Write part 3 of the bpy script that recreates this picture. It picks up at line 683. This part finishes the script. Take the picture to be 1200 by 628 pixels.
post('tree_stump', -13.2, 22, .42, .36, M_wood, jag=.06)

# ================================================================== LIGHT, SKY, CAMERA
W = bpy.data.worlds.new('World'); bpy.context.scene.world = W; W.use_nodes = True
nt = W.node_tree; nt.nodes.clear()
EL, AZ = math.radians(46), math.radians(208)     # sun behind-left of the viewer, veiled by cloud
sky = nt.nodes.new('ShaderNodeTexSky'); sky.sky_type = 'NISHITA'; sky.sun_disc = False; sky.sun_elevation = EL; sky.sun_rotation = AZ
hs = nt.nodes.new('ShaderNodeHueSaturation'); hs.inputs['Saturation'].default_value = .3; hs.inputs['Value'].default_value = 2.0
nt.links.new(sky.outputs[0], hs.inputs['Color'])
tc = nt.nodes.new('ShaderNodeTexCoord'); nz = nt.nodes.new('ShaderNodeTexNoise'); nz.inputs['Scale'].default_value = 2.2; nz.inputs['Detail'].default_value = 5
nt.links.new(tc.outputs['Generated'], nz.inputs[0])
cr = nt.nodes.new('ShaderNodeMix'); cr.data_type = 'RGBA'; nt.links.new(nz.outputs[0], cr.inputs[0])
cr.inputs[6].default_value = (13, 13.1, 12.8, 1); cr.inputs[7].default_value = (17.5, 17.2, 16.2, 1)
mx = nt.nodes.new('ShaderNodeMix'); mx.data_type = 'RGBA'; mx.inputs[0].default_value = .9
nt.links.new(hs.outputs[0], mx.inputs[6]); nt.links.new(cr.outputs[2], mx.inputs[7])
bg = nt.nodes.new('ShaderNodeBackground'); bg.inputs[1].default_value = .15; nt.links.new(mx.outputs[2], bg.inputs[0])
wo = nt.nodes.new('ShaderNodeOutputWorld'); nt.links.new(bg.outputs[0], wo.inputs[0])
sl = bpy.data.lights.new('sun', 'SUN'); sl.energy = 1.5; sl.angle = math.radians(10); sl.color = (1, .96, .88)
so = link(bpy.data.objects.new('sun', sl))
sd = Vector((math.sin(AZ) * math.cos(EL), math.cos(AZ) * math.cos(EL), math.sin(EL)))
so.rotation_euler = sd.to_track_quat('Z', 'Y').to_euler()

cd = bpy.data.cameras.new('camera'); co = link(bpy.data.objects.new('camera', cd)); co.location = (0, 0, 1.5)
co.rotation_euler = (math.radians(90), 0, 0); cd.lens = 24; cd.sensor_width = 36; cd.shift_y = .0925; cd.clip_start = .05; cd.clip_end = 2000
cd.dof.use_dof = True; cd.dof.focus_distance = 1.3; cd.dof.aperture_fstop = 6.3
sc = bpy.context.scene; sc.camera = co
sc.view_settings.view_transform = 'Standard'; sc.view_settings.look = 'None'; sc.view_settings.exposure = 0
——
__TASK BRIEF__: Lines from the beginning of the data above through the line containing "post('tree_stump', -13.2, 22, .42, .36, M_wood, jag=.06)" are to be returned exactly, and no others.

__SOLVED EXERCISE__:
Write part 3 of the bpy script that recreates this picture. It picks up at line 683. This part finishes the script. Take the picture to be 1200 by 628 pixels.
post('tree_stump', -13.2, 22, .42, .36, M_wood, jag=.06)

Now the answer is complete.